**SUPPLIED MATERIAL:**

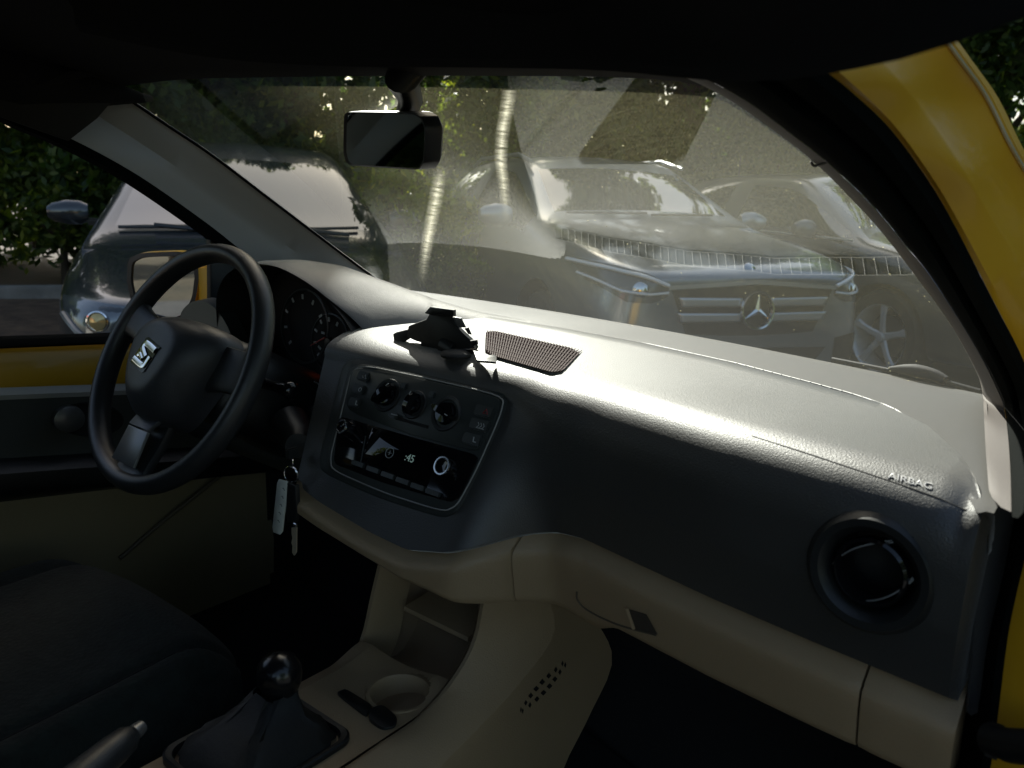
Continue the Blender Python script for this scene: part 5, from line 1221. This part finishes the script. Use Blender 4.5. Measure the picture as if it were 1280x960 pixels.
yv = (b-a)/np.linalg.norm(b-a); zv = np.cross(yv, [1, 0, 0]); zv = zv if zv[2] > 0 else -zv
def ell(c, ry, rz, x, n=28): return [c+yv*ry*math.cos(t)+zv*rz*math.sin(t)+np.array([x, 0, 0]) for t in np.linspace(0, 2*math.pi, n+1)[:-1]]
m_ = DX(112, 524, -.689); g.loft([ell(m_, .058, .030, .004), ell(m_, .055, .027, .004), ell(m_, .052, .025, .0015)], 0, True); g.add(ell(m_, .052, .025, .0015), [tuple(range(28))]); hr = g.build('handle_recess', MT['slot'], dd)
m2 = DX(84, 523, -.689); g = G(); g.loft([ell(m2, .026, .024, .001), ell(m2, .025, .022, .010), ell(m2, .016, .013, .014), ell(m2, .006, .005, .0145)], 0, True); g.add(ell(m2, .006, .005, .0145), [tuple(range(28))]); g.build('door_handle', MT['silver'], dd)
g = G(); g.tube(smooth([DX(150, 698, -.675), DX(200, 655, -.675), DX(250, 615, -.672), DX(300, 575, -.675)], 5), .004, 8); g.build('pocket_edge', mat('pocket_edge_brown', (.15, .12, .075), .6), dd)
# body behind the door's front edge
g = G(); q = [at(px, py, y=.47) for px, py in ((268, 560), (330, 560), (330, 700), (300, 640), (280, 600))]; g.add([at(*p, y=.475) for p in ((255, 540), (340, 540), (340, 720), (255, 720))], [(0, 1, 2, 3)], 0, False); g.build('body_frame', MT['yellow'], car)
g = G(); q = [at(*p, x=-.675) for p in ((258, 284), (262, 282), (330, 330), (345, 352), (330, 400), (262, 418), (259, 400))]; g.prism(q, (1, 0, 0), .012, bev=.003); g.build('mirror_triangle', MT['black'], dd)
# ---- outside mirror (driver side)

on = np.array([.42, -.9, .02]); on /= np.linalg.norm(on); oc = at(205, 360, y=.43)
def OP(px, py, h=0): return onpl(px, py, on, oc+on*h)
def opoly(pts, h, n=4, k=.3):
    P = [OP(*p, h=h) for p in pts]; out = []
    for i in range(len(P)):
        a, b, c = P[i-1], P[i], P[(i+1) % len(P)]; s0 = b+(a-b)*k; s1 = b+(c-b)*k
        for t in np.linspace(0, 1, n+1): out.append(s0*(1-t)**2+2*b*t*(1-t)+s1*t*t)
    return out
OQ = [(160, 324), (175, 316), (228, 314), (246, 322), (249, 345), (245, 375), (232, 398), (215, 404), (185, 396), (165, 382), (158, 350)]
P0 = opoly(OQ, 0); c0 = sum(P0)/len(P0)
g = G(); g.loft([[c0+(p-c0)*.86-on*.004 for p in P0], [c0+(p-c0)*.88+on*.001 for p in P0], [p+on*.0 for p in P0], [c0+(p-c0)*1.03-on*.02 for p in P0], [c0+(p-c0)*.95-on*.06 for p in P0], [c0+(p-c0)*.6-on*.09 for p in P0]], 0, True)
z_ = [c0+(p-c0)*.6-on*.09 for p in P0]; g.add(z_, [tuple(range(len(z_)))])
om = g.build('door_mirror', [MT['black'], MT['yellow']], dd)
n0 = len(P0)
for i, p in enumerate(om.data.polygons): p.material_index = 1 if i >= 2*n0 else 0
g = G(); z_ = [c0+(p-c0)*.87-on*.003 for p in P0]; g.add(z_, [tuple(range(len(z_)))], 0, False); g.build('mirror_glass', MT['mirror'], om)
g = G(); g.loft([[OP(244, 336, -.02), OP(246, 385, -.02), OP(244, 385, -.06), OP(244, 338, -.06)], [at(266, 334, y=.43), at(266, 388, y=.43), at(266, 388, y=.47), at(266, 334, y=.47)]], 0, True, True); g.build('mirror_arm', MT['yellow'], om)

# ---- driver seat
seat = thing('driver_seat', '', ''); del seat['label']; del seat['category']; seat.parent = car
def cushion(u, v):      # u: -1..1 across, v: 0 front .. 1 rear
    x = -.362+.262*u*(1-.10*(1-v)**2); y = .075-.60*v
    z = .585-.030*v+.022*abs(u)**3*v+.012*math.exp(-((abs(u)-.66)/.12)**2)*0
    z -= .16*max(0, abs(u)-.80)**2/.04*.6
    z -= .13*max(0, .16-v)**2/.0256*.55
    z -= .010*math.exp(-((abs(u)-.70)/.035)**2)
    y -= .06*abs(u)**3*(1-v)
    return (x, y, z)
g = G(); rows = [[cushion(u, v) for u in np.linspace(-1, 1, 60)] for v in np.linspace(0, 1, 40)]
g.loft(rows, 0); f_ = rows[0]; g.loft([[(p[0], p[1]-.0, p[2]) for p in f_], [(p[0], p[1]+.004, p[2]-.06) for p in f_], [(p[0]*.98-.007, p[1]-.03, p[2]-.14) for p in f_]])
cu_ = g.build('cushion', MT['fabric'], seat)
g = G()
for k in (0, -1):
    g.loft([[r[k], (r[k][0]+(.004 if k else -.004), r[k][1], r[k][2]-.05), (r[k][0]+(-.01 if k else .01), r[k][1], r[k][2]-.17)] for r in rows])
g.build('seat_side', MT['fabric2'], seat)
g = G()
for sd in (-1, 1): g = G(); g.tube([np.array(cushion(sd*.70, v))+[0, 0, .0015] for v in np.linspace(.12, 1, 24)], .0022, 6); g.build('piping', MT['fabric2'], seat)
g = G(); g.loft([[(-.362+u*.25, -.50+(-.16-.09*abs(u)*0)*t+(.05 if abs(u) > .6 else 0), .56+.62*t) for u in np.linspace(-1, 1, 20)] for t in np.linspace(0, 1, 14)]); g.build('backrest', MT['fabric'], seat, sol=.10)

**WHAT THE EXERCISE ASKS:**
Copy the listing word for word, excluding its pictures.

**FULL RESPONSE:**
Continue the Blender Python script for this scene: part 5, from line 1221. This part finishes the script. Use Blender 4.5. Measure the picture as if it were 1280x960 pixels.
yv = (b-a)/np.linalg.norm(b-a); zv = np.cross(yv, [1, 0, 0]); zv = zv if zv[2] > 0 else -zv
def ell(c, ry, rz, x, n=28): return [c+yv*ry*math.cos(t)+zv*rz*math.sin(t)+np.array([x, 0, 0]) for t in np.linspace(0, 2*math.pi, n+1)[:-1]]
m_ = DX(112, 524, -.689); g.loft([ell(m_, .058, .030, .004), ell(m_, .055, .027, .004), ell(m_, .052, .025, .0015)], 0, True); g.add(ell(m_, .052, .025, .0015), [tuple(range(28))]); hr = g.build('handle_recess', MT['slot'], dd)
m2 = DX(84, 523, -.689); g = G(); g.loft([ell(m2, .026, .024, .001), ell(m2, .025, .022, .010), ell(m2, .016, .013, .014), ell(m2, .006, .005, .0145)], 0, True); g.add(ell(m2, .006, .005, .0145), [tuple(range(28))]); g.build('door_handle', MT['silver'], dd)
g = G(); g.tube(smooth([DX(150, 698, -.675), DX(200, 655, -.675), DX(250, 615, -.672), DX(300, 575, -.675)], 5), .004, 8); g.build('pocket_edge', mat('pocket_edge_brown', (.15, .12, .075), .6), dd)
# body behind the door's front edge
g = G(); q = [at(px, py, y=.47) for px, py in ((268, 560), (330, 560), (330, 700), (300, 640), (280, 600))]; g.add([at(*p, y=.475) for p in ((255, 540), (340, 540), (340, 720), (255, 720))], [(0, 1, 2, 3)], 0, False); g.build('body_frame', MT['yellow'], car)
g = G(); q = [at(*p, x=-.675) for p in ((258, 284), (262, 282), (330, 330), (345, 352), (330, 400), (262, 418), (259, 400))]; g.prism(q, (1, 0, 0), .012, bev=.003); g.build('mirror_triangle', MT['black'], dd)
# ---- outside mirror (driver side)

on = np.array([.42, -.9, .02]); on /= np.linalg.norm(on); oc = at(205, 360, y=.43)
def OP(px, py, h=0): return onpl(px, py, on, oc+on*h)
def opoly(pts, h, n=4, k=.3):
    P = [OP(*p, h=h) for p in pts]; out = []
    for i in range(len(P)):
        a, b, c = P[i-1], P[i], P[(i+1) % len(P)]; s0 = b+(a-b)*k; s1 = b+(c-b)*k
        for t in np.linspace(0, 1, n+1): out.append(s0*(1-t)**2+2*b*t*(1-t)+s1*t*t)
    return out
OQ = [(160, 324), (175, 316), (228, 314), (246, 322), (249, 345), (245, 375), (232, 398), (215, 404), (185, 396), (165, 382), (158, 350)]
P0 = opoly(OQ, 0); c0 = sum(P0)/len(P0)
g = G(); g.loft([[c0+(p-c0)*.86-on*.004 for p in P0], [c0+(p-c0)*.88+on*.001 for p in P0], [p+on*.0 for p in P0], [c0+(p-c0)*1.03-on*.02 for p in P0], [c0+(p-c0)*.95-on*.06 for p in P0], [c0+(p-c0)*.6-on*.09 for p in P0]], 0, True)
z_ = [c0+(p-c0)*.6-on*.09 for p in P0]; g.add(z_, [tuple(range(len(z_)))])
om = g.build('door_mirror', [MT['black'], MT['yellow']], dd)
n0 = len(P0)
for i, p in enumerate(om.data.polygons): p.material_index = 1 if i >= 2*n0 else 0
g = G(); z_ = [c0+(p-c0)*.87-on*.003 for p in P0]; g.add(z_, [tuple(range(len(z_)))], 0, False); g.build('mirror_glass', MT['mirror'], om)
g = G(); g.loft([[OP(244, 336, -.02), OP(246, 385, -.02), OP(244, 385, -.06), OP(244, 338, -.06)], [at(266, 334, y=.43), at(266, 388, y=.43), at(266, 388, y=.47), at(266, 334, y=.47)]], 0, True, True); g.build('mirror_arm', MT['yellow'], om)

# ---- driver seat
seat = thing('driver_seat', '', ''); del seat['label']; del seat['category']; seat.parent = car
def cushion(u, v):      # u: -1..1 across, v: 0 front .. 1 rear
    x = -.362+.262*u*(1-.10*(1-v)**2); y = .075-.60*v
    z = .585-.030*v+.022*abs(u)**3*v+.012*math.exp(-((abs(u)-.66)/.12)**2)*0
    z -= .16*max(0, abs(u)-.80)**2/.04*.6
    z -= .13*max(0, .16-v)**2/.0256*.55
    z -= .010*math.exp(-((abs(u)-.70)/.035)**2)
    y -= .06*abs(u)**3*(1-v)
    return (x, y, z)
g = G(); rows = [[cushion(u, v) for u in np.linspace(-1, 1, 60)] for v in np.linspace(0, 1, 40)]
g.loft(rows, 0); f_ = rows[0]; g.loft([[(p[0], p[1]-.0, p[2]) for p in f_], [(p[0], p[1]+.004, p[2]-.06) for p in f_], [(p[0]*.98-.007, p[1]-.03, p[2]-.14) for p in f_]])
cu_ = g.build('cushion', MT['fabric'], seat)
g = G()
for k in (0, -1):
    g.loft([[r[k], (r[k][0]+(.004 if k else -.004), r[k][1], r[k][2]-.05), (r[k][0]+(-.01 if k else .01), r[k][1], r[k][2]-.17)] for r in rows])
g.build('seat_side', MT['fabric2'], seat)
g = G()
for sd in (-1, 1): g = G(); g.tube([np.array(cushion(sd*.70, v))+[0, 0, .0015] for v in np.linspace(.12, 1, 24)], .0022, 6); g.build('piping', MT['fabric2'], seat)
g = G(); g.loft([[(-.362+u*.25, -.50+(-.16-.09*abs(u)*0)*t+(.05 if abs(u) > .6 else 0), .56+.62*t) for u in np.linspace(-1, 1, 20)] for t in np.linspace(0, 1, 14)]); g.build('backrest', MT['fabric'], seat, sol=.10)